UNIST Mathematical Physics and AI - Group Workshop 2026
Talks
Talk 1
Machine Learning Toric Duality in Brane Tilings
Benjamin Suzzoni (UNIST)
Tuesday, January 13, 2026
108-320, 09:30 - 10:30
The space of brane tilings comes equipped with infrared dualities, known as Seiberg dualities. Given two brane tilings, one may ask "are these Seiberg dual?". In general, the answer isn't obvious and finding the set of Seiberg dualities that takes us from one to the other is non-trivial. We present here a first stepping stone in this direction, by making use of machine learning's effectiveness in classifying objects with relations. We focus on the the simplest case of Z_m x Z_n orbifolds of the conifold. In the first part of this talk, we will present arguments as to why the Kasteleyn matrices are good representative data for machine learning. From those, we will outline how to build a dataset suitable for training purposes. We will then introduce a couple of different neural network architectures and display their strengths and weaknesses in this classification problem.

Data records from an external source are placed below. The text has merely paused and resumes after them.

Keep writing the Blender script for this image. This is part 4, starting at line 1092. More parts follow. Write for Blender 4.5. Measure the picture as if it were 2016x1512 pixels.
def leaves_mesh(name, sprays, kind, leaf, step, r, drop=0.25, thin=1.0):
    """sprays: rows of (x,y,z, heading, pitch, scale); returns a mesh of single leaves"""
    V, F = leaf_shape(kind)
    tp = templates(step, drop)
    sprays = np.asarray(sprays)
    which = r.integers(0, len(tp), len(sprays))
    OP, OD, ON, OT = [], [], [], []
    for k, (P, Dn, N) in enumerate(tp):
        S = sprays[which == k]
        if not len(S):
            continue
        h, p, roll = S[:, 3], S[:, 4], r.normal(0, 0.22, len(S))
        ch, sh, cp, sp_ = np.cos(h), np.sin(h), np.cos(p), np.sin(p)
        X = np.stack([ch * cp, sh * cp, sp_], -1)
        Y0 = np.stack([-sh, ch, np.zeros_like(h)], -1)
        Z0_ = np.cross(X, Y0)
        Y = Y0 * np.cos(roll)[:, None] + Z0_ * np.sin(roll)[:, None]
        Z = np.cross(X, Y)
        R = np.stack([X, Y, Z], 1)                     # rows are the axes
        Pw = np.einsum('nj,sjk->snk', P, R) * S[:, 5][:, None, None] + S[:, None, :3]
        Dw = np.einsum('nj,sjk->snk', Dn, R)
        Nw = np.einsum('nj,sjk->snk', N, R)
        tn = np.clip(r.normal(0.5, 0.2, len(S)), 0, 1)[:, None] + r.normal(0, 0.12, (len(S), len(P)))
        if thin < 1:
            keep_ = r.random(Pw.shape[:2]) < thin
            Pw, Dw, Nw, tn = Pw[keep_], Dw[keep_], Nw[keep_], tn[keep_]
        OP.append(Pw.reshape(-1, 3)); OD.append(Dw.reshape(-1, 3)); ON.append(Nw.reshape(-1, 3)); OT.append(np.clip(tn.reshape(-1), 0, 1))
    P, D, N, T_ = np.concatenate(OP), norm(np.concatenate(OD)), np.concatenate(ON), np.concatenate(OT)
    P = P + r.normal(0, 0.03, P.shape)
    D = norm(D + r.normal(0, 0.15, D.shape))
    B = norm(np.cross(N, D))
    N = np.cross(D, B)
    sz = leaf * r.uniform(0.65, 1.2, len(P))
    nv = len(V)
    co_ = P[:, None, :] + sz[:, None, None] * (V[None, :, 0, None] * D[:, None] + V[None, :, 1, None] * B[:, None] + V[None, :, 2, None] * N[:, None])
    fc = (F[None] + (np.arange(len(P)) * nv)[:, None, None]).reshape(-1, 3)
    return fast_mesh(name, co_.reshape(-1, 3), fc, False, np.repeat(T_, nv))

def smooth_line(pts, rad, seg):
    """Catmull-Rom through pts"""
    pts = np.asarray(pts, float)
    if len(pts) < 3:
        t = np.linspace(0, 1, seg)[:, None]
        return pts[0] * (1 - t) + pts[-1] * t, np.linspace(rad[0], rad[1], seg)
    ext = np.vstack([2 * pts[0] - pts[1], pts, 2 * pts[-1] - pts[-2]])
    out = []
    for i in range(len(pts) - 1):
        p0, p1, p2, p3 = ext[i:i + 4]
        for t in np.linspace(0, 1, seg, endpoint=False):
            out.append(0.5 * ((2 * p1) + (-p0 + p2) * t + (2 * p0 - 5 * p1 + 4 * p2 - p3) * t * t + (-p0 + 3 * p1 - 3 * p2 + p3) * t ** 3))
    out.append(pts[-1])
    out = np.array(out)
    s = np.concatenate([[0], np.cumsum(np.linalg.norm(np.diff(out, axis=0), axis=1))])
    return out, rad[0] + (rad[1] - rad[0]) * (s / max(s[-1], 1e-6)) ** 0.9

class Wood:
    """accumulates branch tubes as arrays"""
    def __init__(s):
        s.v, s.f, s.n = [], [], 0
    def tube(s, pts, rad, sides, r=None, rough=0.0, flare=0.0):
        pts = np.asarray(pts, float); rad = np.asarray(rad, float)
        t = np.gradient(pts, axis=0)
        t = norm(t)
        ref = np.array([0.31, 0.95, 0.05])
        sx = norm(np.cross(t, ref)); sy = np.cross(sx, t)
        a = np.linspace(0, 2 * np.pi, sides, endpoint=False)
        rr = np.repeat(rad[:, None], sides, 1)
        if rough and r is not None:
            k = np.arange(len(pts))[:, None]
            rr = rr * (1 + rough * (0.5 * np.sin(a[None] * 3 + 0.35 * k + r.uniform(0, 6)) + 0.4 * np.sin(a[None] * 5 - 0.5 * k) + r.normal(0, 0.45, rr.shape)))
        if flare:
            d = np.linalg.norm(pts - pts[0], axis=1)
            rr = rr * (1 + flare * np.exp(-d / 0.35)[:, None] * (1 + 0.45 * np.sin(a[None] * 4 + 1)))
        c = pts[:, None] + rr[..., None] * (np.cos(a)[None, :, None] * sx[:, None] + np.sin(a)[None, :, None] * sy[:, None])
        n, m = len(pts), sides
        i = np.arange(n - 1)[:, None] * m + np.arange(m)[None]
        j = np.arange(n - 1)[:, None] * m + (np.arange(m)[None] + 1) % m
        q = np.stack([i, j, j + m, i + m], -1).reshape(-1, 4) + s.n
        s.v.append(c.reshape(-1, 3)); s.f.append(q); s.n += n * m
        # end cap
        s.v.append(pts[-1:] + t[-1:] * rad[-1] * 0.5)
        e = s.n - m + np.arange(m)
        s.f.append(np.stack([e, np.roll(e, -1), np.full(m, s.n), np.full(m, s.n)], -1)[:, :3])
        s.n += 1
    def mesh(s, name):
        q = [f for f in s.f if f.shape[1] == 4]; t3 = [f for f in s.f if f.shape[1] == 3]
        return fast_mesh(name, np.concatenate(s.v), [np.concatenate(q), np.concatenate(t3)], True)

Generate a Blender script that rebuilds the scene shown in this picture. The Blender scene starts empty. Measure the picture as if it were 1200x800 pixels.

We will conclude with a detailed description of what should be done next. This talk is based on my paper 2409.15251.
Talk 2
Abelian Orbifolds of Brane Brick Models
Juno Kwon (UNIST)
Tuesday, January 13, 2026
108-320, 11:00 - 12:00
Brane brick models provide a combinatorial description of a family of 2d N=(0,2) quiver gauge theories. In this talk, I will discuss the construction of brane brick models that realize abelian orbifolds of toric Calabi–Yau 4-folds as mesonic moduli spaces. As examples, I will present the general formulas of J- and E-term for abelian orbifolds of Q^{1,1,1} and D_3 models.
Talk 3
Dimer Integrable Systems and Birational Transformations
Minsung Kho (UNIST)
Tuesday, January 13, 2026
108-320, 14:00 - 15:00
The dimer integrable system proposed by Goncharov and Kenyon has been actively studied in mathematics and theoretical physics due to its many interesting properties. In this talk, I will discuss how birational transformations arise in the context of dimer integrable systems and how these transformations can be interpreted from the perspective of integrable systems. The talk will begin with a brief introduction to integrable systems, followed by an explanation of how the combinatorial structures of the dimer model give rise to an integrable system. Birational transformations on the of dimer integrable systems will then be introduced, and it will be shown that if two integrable systems are related by a birational transformation, then they are equivalent as integrable systems.
Talk 4
Futaki Invariants and Reflexive Polygons in 4d N=1 Gauge Theories
Eugene Choi (UNIST)
Tuesday, January 13, 2026
108-320, 15:30 - 16:30
This talk discusses Futaki invariants in 4d N=1 supersymmetric gauge theories whose mesonic moduli spaces are toric Calabi–Yau threefolds. We review how the notion of K-stability arises in Kähler geometry and explain its physical interpretation in relation to the existence of superconformal fixed points and Sasaki–Einstein metrics. Building on this perspective, we introduce Futaki invariants for test configurations of the moduli space and describe how they can be captured by deformations of the Hilbert series by trial symmetries. We then outline how volumes, divisor data, Chern numbers, Euler characteristics, and integrated curvature invariants enter the framework, clarifying the role of Futaki invariants in K-stability and in constraining the infrared dynamics.